I think they would have made a successful campaign even if they had pitched BD as an RPG/adventure hybrid. That way, their hands would have been less tied and there would have bee no gripes from the backers either.

Yes, definitely. The game looks more interesting and original than Torment, for example, which had a very successful campaign. And RPG elements would’ve felt just natural taking the scope of the gameworld and the team’s experiments with the format. Limiting their imagination just because they felt obliged to do something they were expected to do is a bad sign of times… It’s interesting that while I found the gameplay tedious, I’m still thinking about the game. I really enjoyed the universe and the story after all, the blend of bright African motives and dark biotech/post-apocalyptic themes felt really unique. I would’ve played an RPG sequel or a spiritual successor if there was one.

Had a game like Quake been a Kickstarter project back in the day, there would have been a huge uproar on the things ID ended up cutting from the game before it was released. Their original concept had RPG elements among other things which were cut out from the design as they just didn’t work.
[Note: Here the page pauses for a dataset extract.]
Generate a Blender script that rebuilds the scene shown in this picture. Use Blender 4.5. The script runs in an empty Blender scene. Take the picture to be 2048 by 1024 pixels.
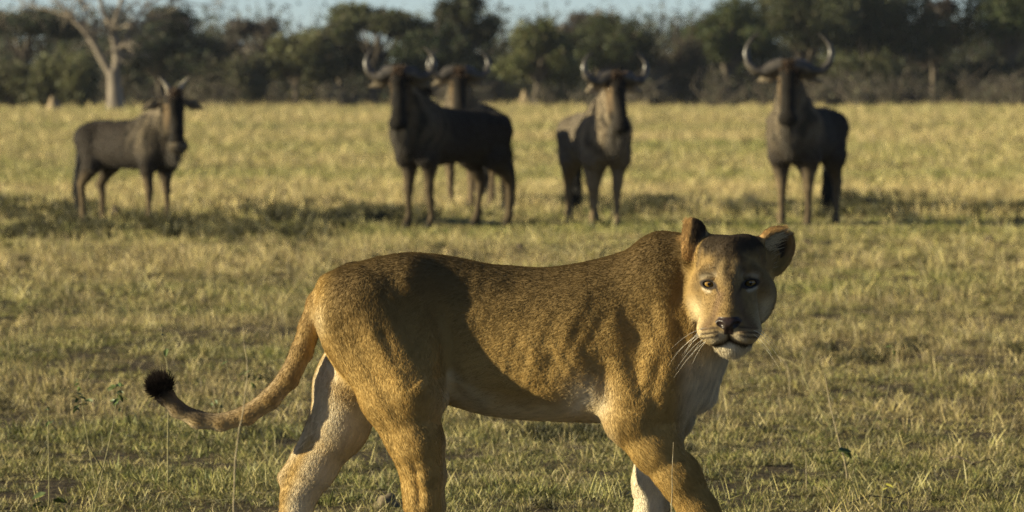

In Kickstarter world, they would have been forced to keep them in despite knowing they didn’t work, because promises and people not always realizing that things might be a bit harder to achive than originally thought.

id were full of ideas at the time. The original design doc for Doom by Tam Hall, the so-called Doom Bible, also reads like it was written for a different game. And Hall apparently developed the excellent RPG/adventure Anachronox later on, probably utilizing some of those earlier ideas, at the time when he was in full control of the production, didn’t have to limit his imagination by genre or technical restirctions.